» **Available data**:

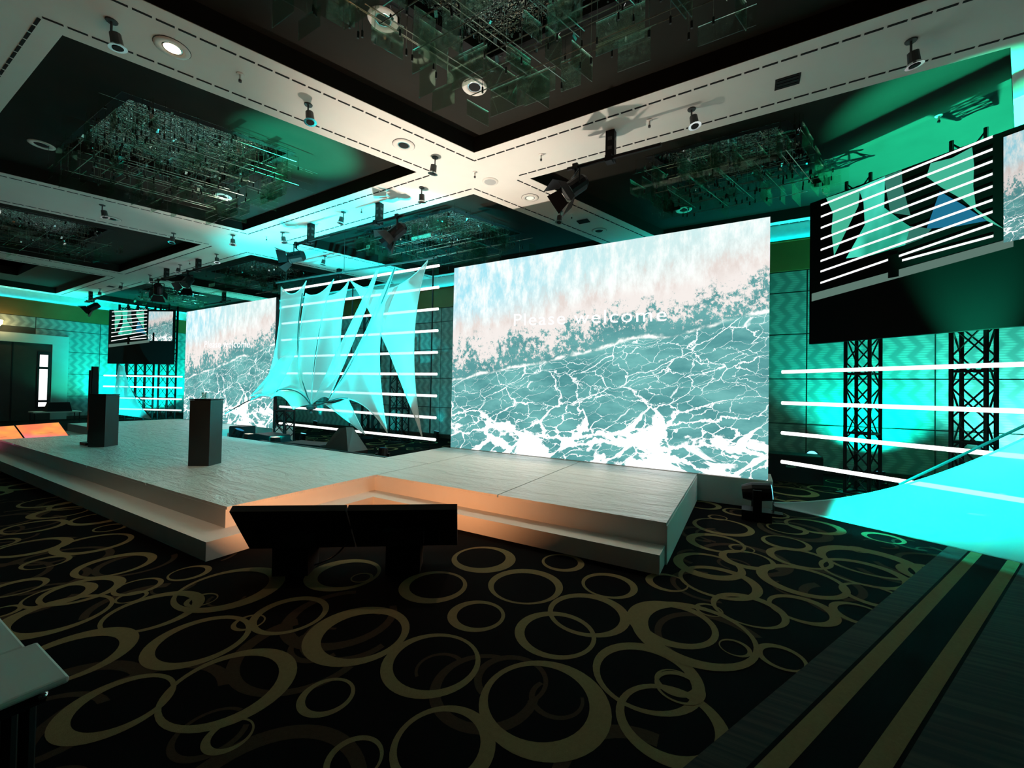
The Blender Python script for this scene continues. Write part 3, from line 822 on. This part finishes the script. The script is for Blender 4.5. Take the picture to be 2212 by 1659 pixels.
# confidence monitors in the two front notches
def monitor(cx_, cy_, D, N, label, scr='orange'):
    t = thing('confidence_monitor', label, 'monitor', (cx_, cy_, 0), 'tilted floor monitors')
    c = Vector((cx_, cy_, 0)); W, H = .945, .56; tl = math.radians(38)
    up = Vector((0, 0, 1)) * math.cos(tl) - N * math.sin(tl); nn = N * math.cos(tl) + Vector((0, 0, 1)) * math.sin(tl)
    ce = c + Vector((0, 0, .40)) + up * .0
    P = lambda u, v, o: ce + D * (u * W) + up * (v * H) + nn * o
    m = MB(); a = [P(-.5, -.5, 0), P(.5, -.5, 0), P(.5, .5, 0), P(-.5, .5, 0)]; b = [P(-.5, -.5, -.06), P(.5, -.5, -.06), P(.5, .5, -.06), P(-.5, .5, -.06)]
    m.add(a + b, [(0, 1, 2, 3), (7, 6, 5, 4), (0, 4, 5, 1), (1, 5, 6, 2), (2, 6, 7, 3), (3, 7, 4, 0)]); m.build('casing', M['blacksoft'], t)
    s = MB().quad(P(-.487, -.475, .002), P(.487, -.475, .002), P(.487, .475, .002), P(-.487, .475, .002)); s.uv = [(0, 0), (1, 0), (1, 1), (0, 1)]
    s.build('screen', M[scr], t)
    R = rotz(math.atan2(D.y, D.x))
    MB().box(c + Vector((0, 0, .14)) - N * .02, (.30, .26, .28), R).build('foot_box', M['blacksoft'], t)
    MB().box(ce - nn * .12, (.36, .22, .12), R).build('rear_box', M['blacksoft'], t)
    MB().box(P(0, 0, -.08), (.62, .05, .2), R).build('mount_plate', M['blacksoft'], t)
    return t
MD = Vector((.816, .577, 0)); MN = Vector((-.577, .816, 0))
m0 = Vector((-3.99, 1.91, 0)) - MN * .05 + Vector((.05, .17, 0))
monitor(*(m0 + MD * .48)[:2], MD, MN, 'black tilted monitor seen from behind, by the stage corner', 'orangehot')
monitor(*(m0 + MD * 1.44)[:2], MD, MN, 'black tilted monitor seen from behind, nearer the notch', 'orangehot')
MD2 = Vector((.5, -.866, 0)); MN2 = Vector((.866, .5, 0))
monitor(-14.55, 2.33, MD2, MN2, 'glowing orange tilted monitor touching the left photo edge')
monitor(-15.03, 3.16, MD2, MN2, 'glowing orange tilted monitor beside the stage left corner')
cb = MB(); pa = m0 + MD * .96
cb.tube(bez([pa + Vector((0, 0, .5)), pa + Vector((.04, -.05, .3)), pa + Vector((.0, -.05, .12)), pa + Vector((-.3, -.2, .02))]), .008, 5)
tag(cb.build('monitor_cable', M['grey']), 'thin loose cable hanging between the two black monitors', 'cable')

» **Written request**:
Extract every line of the data exactly; pictures stay out.

» **Response**:
The Blender Python script for this scene continues. Write part 3, from line 822 on. This part finishes the script. The script is for Blender 4.5. Take the picture to be 2212 by 1659 pixels.
# confidence monitors in the two front notches
def monitor(cx_, cy_, D, N, label, scr='orange'):
    t = thing('confidence_monitor', label, 'monitor', (cx_, cy_, 0), 'tilted floor monitors')
    c = Vector((cx_, cy_, 0)); W, H = .945, .56; tl = math.radians(38)
    up = Vector((0, 0, 1)) * math.cos(tl) - N * math.sin(tl); nn = N * math.cos(tl) + Vector((0, 0, 1)) * math.sin(tl)
    ce = c + Vector((0, 0, .40)) + up * .0
    P = lambda u, v, o: ce + D * (u * W) + up * (v * H) + nn * o
    m = MB(); a = [P(-.5, -.5, 0), P(.5, -.5, 0), P(.5, .5, 0), P(-.5, .5, 0)]; b = [P(-.5, -.5, -.06), P(.5, -.5, -.06), P(.5, .5, -.06), P(-.5, .5, -.06)]
    m.add(a + b, [(0, 1, 2, 3), (7, 6, 5, 4), (0, 4, 5, 1), (1, 5, 6, 2), (2, 6, 7, 3), (3, 7, 4, 0)]); m.build('casing', M['blacksoft'], t)
    s = MB().quad(P(-.487, -.475, .002), P(.487, -.475, .002), P(.487, .475, .002), P(-.487, .475, .002)); s.uv = [(0, 0), (1, 0), (1, 1), (0, 1)]
    s.build('screen', M[scr], t)
    R = rotz(math.atan2(D.y, D.x))
    MB().box(c + Vector((0, 0, .14)) - N * .02, (.30, .26, .28), R).build('foot_box', M['blacksoft'], t)
    MB().box(ce - nn * .12, (.36, .22, .12), R).build('rear_box', M['blacksoft'], t)
    MB().box(P(0, 0, -.08), (.62, .05, .2), R).build('mount_plate', M['blacksoft'], t)
    return t
MD = Vector((.816, .577, 0)); MN = Vector((-.577, .816, 0))
m0 = Vector((-3.99, 1.91, 0)) - MN * .05 + Vector((.05, .17, 0))
monitor(*(m0 + MD * .48)[:2], MD, MN, 'black tilted monitor seen from behind, by the stage corner', 'orangehot')
monitor(*(m0 + MD * 1.44)[:2], MD, MN, 'black tilted monitor seen from behind, nearer the notch', 'orangehot')
MD2 = Vector((.5, -.866, 0)); MN2 = Vector((.866, .5, 0))
monitor(-14.55, 2.33, MD2, MN2, 'glowing orange tilted monitor touching the left photo edge')
monitor(-15.03, 3.16, MD2, MN2, 'glowing orange tilted monitor beside the stage left corner')
cb = MB(); pa = m0 + MD * .96
cb.tube(bez([pa + Vector((0, 0, .5)), pa + Vector((.04, -.05, .3)), pa + Vector((.0, -.05, .12)), pa + Vector((-.3, -.2, .02))]), .008, 5)
tag(cb.build('monitor_cable', M['grey']), 'thin loose cable hanging between the two black monitors', 'cable')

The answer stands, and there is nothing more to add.